O réu contestou, pedindo se julgasse improcedente a acção. Na sua defesa alegou a prescrição do direito dos autores; impugnou a versão dos factos exposta na petição, alegando, em resumo, que os autores subscreveram 2 obrigações SLN 2006, no dia 19 de Fevereiro de 2007 e sabiam perfeitamente qual o produto subscrito.
Os autores responderam.

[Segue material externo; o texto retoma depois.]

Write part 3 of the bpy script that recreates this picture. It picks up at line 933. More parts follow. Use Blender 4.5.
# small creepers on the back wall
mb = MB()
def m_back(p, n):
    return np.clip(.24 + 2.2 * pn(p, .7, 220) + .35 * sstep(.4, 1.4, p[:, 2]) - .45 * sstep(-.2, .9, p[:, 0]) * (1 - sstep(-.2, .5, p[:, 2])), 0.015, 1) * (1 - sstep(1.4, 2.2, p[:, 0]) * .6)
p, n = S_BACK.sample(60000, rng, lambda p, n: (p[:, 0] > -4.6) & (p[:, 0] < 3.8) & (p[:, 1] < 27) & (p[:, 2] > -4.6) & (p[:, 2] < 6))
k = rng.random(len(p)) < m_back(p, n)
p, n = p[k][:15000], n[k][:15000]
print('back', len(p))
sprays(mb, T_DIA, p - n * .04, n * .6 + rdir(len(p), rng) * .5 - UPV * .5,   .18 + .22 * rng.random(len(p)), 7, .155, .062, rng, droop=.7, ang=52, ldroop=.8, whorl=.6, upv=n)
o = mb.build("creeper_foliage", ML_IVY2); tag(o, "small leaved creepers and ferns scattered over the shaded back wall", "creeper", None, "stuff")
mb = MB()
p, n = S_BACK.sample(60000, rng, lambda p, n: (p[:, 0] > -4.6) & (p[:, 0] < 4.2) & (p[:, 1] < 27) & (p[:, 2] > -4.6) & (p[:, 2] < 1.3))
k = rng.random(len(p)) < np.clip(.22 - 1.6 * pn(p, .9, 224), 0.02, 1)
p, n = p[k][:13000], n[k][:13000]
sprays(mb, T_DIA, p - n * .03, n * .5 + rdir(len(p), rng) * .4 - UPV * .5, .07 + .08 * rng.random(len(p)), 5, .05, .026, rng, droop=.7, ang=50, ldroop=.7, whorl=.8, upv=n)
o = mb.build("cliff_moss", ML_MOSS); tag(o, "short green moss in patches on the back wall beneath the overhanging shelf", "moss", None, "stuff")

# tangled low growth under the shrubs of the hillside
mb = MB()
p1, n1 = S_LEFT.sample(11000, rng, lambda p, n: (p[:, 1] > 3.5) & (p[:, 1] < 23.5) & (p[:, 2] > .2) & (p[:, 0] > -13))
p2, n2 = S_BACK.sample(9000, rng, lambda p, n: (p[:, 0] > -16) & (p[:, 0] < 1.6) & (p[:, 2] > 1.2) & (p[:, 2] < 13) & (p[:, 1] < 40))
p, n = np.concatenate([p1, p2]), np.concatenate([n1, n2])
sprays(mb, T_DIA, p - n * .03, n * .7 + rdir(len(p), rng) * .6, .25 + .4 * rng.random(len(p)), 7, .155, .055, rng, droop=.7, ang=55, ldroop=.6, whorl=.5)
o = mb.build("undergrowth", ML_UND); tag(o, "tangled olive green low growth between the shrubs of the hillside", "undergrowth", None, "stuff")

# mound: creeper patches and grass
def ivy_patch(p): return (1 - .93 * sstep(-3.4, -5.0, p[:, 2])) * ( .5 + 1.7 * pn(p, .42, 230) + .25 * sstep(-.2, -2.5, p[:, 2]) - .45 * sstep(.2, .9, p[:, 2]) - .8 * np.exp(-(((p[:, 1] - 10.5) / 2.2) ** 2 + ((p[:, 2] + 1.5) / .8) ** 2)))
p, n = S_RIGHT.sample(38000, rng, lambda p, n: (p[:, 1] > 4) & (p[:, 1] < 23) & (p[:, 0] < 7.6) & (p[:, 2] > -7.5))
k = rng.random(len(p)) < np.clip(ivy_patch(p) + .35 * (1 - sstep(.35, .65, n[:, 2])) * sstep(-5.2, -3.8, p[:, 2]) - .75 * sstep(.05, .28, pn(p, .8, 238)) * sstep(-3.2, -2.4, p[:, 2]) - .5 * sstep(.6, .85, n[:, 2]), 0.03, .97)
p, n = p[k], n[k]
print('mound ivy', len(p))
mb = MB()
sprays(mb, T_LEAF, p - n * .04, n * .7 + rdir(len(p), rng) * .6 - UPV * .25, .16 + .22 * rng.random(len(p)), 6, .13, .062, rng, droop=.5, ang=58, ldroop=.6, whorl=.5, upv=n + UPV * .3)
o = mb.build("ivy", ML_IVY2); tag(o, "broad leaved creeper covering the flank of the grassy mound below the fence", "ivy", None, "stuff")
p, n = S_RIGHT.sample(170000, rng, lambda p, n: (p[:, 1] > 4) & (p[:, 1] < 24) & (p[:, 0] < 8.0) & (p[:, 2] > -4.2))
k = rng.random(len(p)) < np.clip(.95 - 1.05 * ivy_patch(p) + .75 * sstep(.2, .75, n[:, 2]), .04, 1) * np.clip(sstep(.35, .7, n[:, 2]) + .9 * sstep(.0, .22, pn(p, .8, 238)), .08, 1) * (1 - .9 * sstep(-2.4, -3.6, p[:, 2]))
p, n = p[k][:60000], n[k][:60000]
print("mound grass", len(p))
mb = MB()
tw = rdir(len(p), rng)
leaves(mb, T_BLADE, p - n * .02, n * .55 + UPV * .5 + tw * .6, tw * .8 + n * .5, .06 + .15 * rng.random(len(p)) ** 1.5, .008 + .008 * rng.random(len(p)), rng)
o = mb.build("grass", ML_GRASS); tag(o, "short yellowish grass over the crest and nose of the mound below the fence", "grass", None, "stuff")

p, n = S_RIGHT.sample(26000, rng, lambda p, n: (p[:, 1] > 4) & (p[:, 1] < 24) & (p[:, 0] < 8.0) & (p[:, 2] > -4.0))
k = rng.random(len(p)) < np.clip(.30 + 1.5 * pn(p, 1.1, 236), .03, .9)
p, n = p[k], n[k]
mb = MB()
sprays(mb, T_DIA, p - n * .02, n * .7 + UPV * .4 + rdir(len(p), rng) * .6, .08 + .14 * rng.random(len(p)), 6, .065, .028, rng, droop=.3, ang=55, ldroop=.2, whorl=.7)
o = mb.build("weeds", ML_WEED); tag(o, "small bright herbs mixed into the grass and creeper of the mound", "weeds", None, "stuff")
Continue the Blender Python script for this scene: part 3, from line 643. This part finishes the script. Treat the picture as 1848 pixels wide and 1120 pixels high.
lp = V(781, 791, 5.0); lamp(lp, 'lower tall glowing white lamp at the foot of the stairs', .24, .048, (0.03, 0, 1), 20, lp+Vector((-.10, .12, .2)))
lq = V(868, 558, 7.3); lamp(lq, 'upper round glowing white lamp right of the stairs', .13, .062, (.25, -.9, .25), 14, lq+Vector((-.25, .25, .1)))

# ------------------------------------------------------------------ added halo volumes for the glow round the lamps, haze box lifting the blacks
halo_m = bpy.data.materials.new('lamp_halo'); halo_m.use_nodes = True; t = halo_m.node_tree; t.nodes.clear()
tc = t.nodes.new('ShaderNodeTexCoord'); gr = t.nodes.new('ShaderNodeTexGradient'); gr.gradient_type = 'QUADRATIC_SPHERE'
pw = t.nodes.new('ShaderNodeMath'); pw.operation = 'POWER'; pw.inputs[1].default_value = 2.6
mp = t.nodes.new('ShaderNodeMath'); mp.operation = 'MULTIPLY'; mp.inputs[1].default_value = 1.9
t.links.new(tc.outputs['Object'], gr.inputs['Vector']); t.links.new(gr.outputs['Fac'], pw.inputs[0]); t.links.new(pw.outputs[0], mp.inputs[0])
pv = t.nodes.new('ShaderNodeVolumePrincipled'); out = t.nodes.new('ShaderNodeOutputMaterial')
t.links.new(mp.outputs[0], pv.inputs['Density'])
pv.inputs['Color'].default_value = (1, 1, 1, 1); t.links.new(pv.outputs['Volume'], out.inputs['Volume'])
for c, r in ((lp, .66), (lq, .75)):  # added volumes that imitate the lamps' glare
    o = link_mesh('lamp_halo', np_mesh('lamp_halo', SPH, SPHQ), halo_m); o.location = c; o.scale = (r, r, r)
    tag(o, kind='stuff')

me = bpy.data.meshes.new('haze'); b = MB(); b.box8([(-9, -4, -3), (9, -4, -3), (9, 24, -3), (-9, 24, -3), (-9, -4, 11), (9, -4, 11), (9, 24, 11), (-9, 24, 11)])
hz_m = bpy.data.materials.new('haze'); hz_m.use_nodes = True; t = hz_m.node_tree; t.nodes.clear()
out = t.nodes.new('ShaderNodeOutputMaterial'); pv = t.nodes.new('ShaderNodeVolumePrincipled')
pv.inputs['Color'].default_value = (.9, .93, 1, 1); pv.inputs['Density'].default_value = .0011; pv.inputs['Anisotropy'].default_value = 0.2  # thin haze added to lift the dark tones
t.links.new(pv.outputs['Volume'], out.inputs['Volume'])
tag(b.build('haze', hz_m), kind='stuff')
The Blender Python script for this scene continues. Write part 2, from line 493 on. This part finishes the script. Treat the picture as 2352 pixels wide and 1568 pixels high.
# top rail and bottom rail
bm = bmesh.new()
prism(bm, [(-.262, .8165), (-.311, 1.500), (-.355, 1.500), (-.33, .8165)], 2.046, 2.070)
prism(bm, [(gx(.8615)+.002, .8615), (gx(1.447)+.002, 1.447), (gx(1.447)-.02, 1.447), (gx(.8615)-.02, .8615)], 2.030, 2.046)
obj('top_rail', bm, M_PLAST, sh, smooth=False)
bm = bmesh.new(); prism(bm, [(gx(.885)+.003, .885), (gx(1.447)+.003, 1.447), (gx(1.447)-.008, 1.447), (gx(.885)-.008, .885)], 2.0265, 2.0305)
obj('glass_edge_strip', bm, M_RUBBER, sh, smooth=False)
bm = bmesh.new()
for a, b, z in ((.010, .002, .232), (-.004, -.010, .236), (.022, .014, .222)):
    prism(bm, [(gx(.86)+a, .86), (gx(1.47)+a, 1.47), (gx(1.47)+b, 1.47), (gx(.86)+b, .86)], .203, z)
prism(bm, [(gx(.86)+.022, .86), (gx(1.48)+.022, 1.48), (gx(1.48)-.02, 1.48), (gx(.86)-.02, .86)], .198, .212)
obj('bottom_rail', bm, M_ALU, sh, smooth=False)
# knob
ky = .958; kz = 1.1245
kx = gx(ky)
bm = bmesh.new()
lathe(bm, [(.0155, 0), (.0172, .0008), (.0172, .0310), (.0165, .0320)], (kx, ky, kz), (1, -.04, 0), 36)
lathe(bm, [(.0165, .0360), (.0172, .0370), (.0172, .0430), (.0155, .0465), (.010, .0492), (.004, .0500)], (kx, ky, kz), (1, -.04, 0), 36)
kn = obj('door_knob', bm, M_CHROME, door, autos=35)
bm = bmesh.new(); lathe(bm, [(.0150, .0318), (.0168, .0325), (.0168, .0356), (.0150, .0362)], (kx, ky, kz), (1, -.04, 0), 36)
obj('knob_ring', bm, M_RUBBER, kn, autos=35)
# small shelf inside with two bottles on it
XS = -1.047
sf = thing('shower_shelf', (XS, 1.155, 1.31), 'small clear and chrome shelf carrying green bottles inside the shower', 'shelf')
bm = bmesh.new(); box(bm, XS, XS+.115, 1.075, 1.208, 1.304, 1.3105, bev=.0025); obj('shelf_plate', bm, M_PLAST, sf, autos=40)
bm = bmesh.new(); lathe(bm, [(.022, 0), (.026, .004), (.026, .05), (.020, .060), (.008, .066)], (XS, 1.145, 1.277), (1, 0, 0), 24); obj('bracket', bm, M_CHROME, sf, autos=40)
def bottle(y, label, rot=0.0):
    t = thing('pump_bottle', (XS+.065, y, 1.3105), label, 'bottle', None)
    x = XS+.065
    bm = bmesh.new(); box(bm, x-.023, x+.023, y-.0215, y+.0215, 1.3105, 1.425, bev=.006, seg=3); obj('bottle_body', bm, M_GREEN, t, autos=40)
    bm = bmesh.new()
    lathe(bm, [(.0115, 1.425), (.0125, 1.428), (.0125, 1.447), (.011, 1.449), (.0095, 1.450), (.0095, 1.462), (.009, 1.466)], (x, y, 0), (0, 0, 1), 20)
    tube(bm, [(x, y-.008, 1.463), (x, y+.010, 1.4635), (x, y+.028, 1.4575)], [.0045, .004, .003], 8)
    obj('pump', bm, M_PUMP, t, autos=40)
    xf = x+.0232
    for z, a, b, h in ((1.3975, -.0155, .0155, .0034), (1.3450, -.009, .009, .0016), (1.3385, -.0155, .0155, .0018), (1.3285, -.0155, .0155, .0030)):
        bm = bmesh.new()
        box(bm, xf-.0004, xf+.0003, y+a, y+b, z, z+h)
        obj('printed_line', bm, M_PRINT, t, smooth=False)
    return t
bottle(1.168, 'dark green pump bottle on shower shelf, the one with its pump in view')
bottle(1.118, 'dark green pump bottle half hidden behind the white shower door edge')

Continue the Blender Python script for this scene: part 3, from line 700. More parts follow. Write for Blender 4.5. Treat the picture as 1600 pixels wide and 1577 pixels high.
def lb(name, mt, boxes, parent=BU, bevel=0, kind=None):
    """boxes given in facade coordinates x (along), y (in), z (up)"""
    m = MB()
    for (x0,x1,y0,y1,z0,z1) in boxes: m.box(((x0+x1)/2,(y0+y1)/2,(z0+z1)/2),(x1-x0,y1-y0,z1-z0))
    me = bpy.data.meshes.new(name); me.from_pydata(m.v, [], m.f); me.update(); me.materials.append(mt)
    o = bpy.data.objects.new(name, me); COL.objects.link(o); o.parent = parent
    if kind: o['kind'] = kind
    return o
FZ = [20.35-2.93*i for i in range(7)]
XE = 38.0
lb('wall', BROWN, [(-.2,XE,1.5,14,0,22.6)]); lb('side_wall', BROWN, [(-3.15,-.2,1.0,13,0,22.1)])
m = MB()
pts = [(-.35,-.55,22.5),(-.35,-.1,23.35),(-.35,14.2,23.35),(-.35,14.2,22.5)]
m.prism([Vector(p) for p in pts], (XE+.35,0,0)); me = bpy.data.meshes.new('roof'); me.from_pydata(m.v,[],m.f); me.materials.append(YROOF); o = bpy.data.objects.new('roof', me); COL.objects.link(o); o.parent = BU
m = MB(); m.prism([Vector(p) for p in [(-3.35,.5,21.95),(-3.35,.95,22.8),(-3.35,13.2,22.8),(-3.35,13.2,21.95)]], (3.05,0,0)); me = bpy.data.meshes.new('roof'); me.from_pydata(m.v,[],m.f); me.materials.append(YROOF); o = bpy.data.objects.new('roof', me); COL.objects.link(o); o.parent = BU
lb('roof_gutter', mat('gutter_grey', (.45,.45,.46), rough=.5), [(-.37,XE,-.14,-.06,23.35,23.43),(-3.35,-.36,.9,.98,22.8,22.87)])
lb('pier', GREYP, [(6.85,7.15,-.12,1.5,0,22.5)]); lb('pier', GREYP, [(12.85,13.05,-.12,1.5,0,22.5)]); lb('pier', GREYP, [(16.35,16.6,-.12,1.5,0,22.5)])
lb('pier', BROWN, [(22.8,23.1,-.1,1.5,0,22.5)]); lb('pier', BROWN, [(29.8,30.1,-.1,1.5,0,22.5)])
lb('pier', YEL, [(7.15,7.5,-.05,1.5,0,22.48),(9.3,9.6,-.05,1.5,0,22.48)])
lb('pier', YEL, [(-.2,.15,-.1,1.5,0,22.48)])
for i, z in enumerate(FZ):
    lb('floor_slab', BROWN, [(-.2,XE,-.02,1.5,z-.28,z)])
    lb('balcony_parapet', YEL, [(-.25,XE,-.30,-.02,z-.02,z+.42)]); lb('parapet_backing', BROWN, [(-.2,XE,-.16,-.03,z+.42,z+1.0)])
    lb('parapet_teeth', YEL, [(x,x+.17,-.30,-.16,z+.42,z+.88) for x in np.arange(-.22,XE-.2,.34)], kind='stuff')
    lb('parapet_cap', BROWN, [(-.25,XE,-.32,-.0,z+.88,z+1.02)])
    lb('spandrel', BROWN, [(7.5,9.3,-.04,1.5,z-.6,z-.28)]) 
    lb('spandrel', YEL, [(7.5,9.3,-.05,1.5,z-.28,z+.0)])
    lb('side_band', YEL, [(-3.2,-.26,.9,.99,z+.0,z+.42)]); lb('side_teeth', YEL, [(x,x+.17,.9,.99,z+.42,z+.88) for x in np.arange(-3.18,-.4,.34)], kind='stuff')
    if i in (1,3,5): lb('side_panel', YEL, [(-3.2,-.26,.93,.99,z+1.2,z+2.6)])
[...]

No que diz respeito à prescrição alegaram, em resumo, que não era aplicável o prazo de prescrição de dois anos do n.º 2 do artigo 324.º do CVM; que mesmo que assim se não entendesse devia considerar-se interrompido o prazo de prescrição com o reconhecimento do direito por parte do réu; e por fim que os autores apenas tiveram conhecimento dos exactos termos e condições do produto adquirido em 2015.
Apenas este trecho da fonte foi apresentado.